Teh_pantless_hero
04-03-2006, 00:28
With the exponentially increasing popularity of such online communities as myspace and facebook, schools and businesses have decided they can no longer be ignored. Schools are cracking down on myspace and facebook themselves, taking discplinary action against people who make offensive private posts. My school recently released an entire diatribe of how facebook is potentially dangerous and a veiled threat that we are not allowed to post whatever we want on our profiles.
20 students in California just took a hit in the attack on private opinion by overzealous schools. Granted, the kid who posted this stuff could have been charged regardless, but instead he and other kids who viewed his vehement post, were suspended from school.
http://news.yahoo.com/s/ap/20060303/ap_on_re_us/myspace_suspensions;_ylt=AgPigURc9RFqKw9ETUhQykOs0NUE;_ylu=X3oDMTA3ODdxdHBhBHNlYwM5NjQ-
A middle school student faces expulsion for allegedly posting graphic threats against a classmate on the popular MySpace.com Web site, and 20 of his classmates were suspended for viewing the posting, school officials said.
Police are investigating the boy's comments about his classmate at TeWinkle Middle School as a possible hate crime, and the district is trying to expel him.
According to three parents of the suspended students, the invitation to join the boy's MySpace group gave no indication of the alleged threat. They said the MySpace social group name's was "I hate (girl's name)" and included an expletive and an anti-Semitic reference.

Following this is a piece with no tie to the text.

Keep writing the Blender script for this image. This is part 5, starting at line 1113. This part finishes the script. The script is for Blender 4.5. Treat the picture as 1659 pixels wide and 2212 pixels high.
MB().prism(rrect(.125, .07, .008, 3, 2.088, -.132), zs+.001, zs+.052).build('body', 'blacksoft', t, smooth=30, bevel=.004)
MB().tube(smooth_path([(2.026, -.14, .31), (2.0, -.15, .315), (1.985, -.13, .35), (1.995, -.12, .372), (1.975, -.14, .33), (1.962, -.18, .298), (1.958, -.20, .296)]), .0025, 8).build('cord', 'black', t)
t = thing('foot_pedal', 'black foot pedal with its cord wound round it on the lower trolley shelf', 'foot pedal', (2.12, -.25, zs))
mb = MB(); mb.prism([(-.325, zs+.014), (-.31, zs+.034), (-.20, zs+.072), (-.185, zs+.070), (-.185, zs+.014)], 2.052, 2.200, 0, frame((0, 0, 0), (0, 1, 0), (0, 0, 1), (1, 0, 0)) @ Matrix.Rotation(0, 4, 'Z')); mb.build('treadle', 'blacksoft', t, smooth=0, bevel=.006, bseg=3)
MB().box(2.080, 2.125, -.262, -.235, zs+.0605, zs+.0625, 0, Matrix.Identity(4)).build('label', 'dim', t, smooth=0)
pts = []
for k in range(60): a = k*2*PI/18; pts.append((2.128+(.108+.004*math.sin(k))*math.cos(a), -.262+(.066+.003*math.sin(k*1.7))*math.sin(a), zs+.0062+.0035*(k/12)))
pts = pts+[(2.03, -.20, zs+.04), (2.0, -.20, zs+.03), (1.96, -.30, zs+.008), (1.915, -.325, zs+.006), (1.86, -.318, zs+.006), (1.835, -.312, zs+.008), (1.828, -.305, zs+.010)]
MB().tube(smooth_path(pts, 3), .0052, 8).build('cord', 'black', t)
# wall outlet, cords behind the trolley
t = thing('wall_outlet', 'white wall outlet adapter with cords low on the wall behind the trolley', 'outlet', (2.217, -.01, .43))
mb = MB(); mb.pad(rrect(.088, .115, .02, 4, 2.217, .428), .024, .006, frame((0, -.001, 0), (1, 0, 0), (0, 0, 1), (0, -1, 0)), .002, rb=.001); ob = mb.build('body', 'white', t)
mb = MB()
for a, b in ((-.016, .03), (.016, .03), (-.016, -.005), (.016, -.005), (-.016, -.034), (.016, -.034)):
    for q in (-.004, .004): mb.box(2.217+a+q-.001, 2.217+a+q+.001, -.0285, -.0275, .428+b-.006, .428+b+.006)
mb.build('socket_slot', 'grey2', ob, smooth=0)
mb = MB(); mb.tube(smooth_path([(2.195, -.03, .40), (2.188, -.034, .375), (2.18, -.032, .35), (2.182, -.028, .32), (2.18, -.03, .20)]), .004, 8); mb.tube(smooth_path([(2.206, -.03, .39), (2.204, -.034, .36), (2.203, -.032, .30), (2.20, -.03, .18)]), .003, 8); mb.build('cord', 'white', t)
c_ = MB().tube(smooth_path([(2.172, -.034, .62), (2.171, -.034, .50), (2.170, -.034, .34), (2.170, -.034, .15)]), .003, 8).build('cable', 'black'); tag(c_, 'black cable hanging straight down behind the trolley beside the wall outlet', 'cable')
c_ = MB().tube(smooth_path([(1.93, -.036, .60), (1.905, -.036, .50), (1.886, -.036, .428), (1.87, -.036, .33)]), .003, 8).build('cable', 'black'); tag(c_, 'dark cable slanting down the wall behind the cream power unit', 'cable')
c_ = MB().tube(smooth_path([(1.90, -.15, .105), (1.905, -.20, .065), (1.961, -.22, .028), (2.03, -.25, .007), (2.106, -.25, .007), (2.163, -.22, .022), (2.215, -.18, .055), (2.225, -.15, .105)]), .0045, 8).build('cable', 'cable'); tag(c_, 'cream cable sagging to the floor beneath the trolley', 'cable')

A later message to group members directed them to a nondescript folder, which included a posting that allegedly asked: "Who here in the (group name) wants to take a shotgun and blast her in the head over a thousand times?"
Because the creator of a posting can change its content at any time, it's unclear how much the students saw.
"With what the students can get into using the technology we are all concerned about it," Bob Metz, the district assistant superintendent of secondary education, said Wednesday.
Metz said the students' suspensions in mid-Febuary were appropriate because the incident involved student safety. Some parents however questioned whether the school overstepped its bounds by disciplining students for actions that occurred on personal computers, at home and after school hours.
The kid was out of line; however, schools are stepping out of line to censor the private views and opinions of their students by taking academic action against them. Twenty students were charged by the school for committing no offense other than being an aquaintance of this student, as far as can be told by the article. That is not justification for suspension. If this was in the school itself, 20 students could not be suspended for knowing a student who made vicious statements against another student. Schools need to be immediately challenged and checked for their attacks on online communities. It is not their job nor should they even have the ability to censor student's private opinions through veiled threats and punishments. If anything, the schools should be charged.
20 students in California just took a hit in the attack on private opinion by overzealous schools. Granted, the kid who posted this stuff could have been charged regardless, but instead he and other kids who viewed his vehement post, were suspended from school.
http://news.yahoo.com/s/ap/20060303/ap_on_re_us/myspace_suspensions;_ylt=AgPigURc9RFqKw9ETUhQykOs0NUE;_ylu=X3oDMTA3ODdxdHBhBHNlYwM5NjQ-
A middle school student faces expulsion for allegedly posting graphic threats against a classmate on the popular MySpace.com Web site, and 20 of his classmates were suspended for viewing the posting, school officials said.
Police are investigating the boy's comments about his classmate at TeWinkle Middle School as a possible hate crime, and the district is trying to expel him.
According to three parents of the suspended students, the invitation to join the boy's MySpace group gave no indication of the alleged threat. They said the MySpace social group name's was "I hate (girl's name)" and included an expletive and an anti-Semitic reference.
A later message to group members directed them to a nondescript folder, which included a posting that allegedly asked: "Who here in the (group name) wants to take a shotgun and blast her in the head over a thousand times?"
Because the creator of a posting can change its content at any time, it's unclear how much the students saw.
"With what the students can get into using the technology we are all concerned about it," Bob Metz, the district assistant superintendent of secondary education, said Wednesday.
Metz said the students' suspensions in mid-Febuary were appropriate because the incident involved student safety. Some parents however questioned whether the school overstepped its bounds by disciplining students for actions that occurred on personal computers, at home and after school hours.
The kid was out of line; however, schools are stepping out of line to censor the private views and opinions of their students by taking academic action against them. Twenty students were charged by the school for committing no offense other than being an aquaintance of this student, as far as can be told by the article. That is not justification for suspension. If this was in the school itself, 20 students could not be suspended for knowing a student who made vicious statements against another student. Schools need to be immediately challenged and checked for their attacks on online communities. It is not their job nor should they even have the ability to censor student's private opinions through veiled threats and punishments. If anything, the schools should be charged.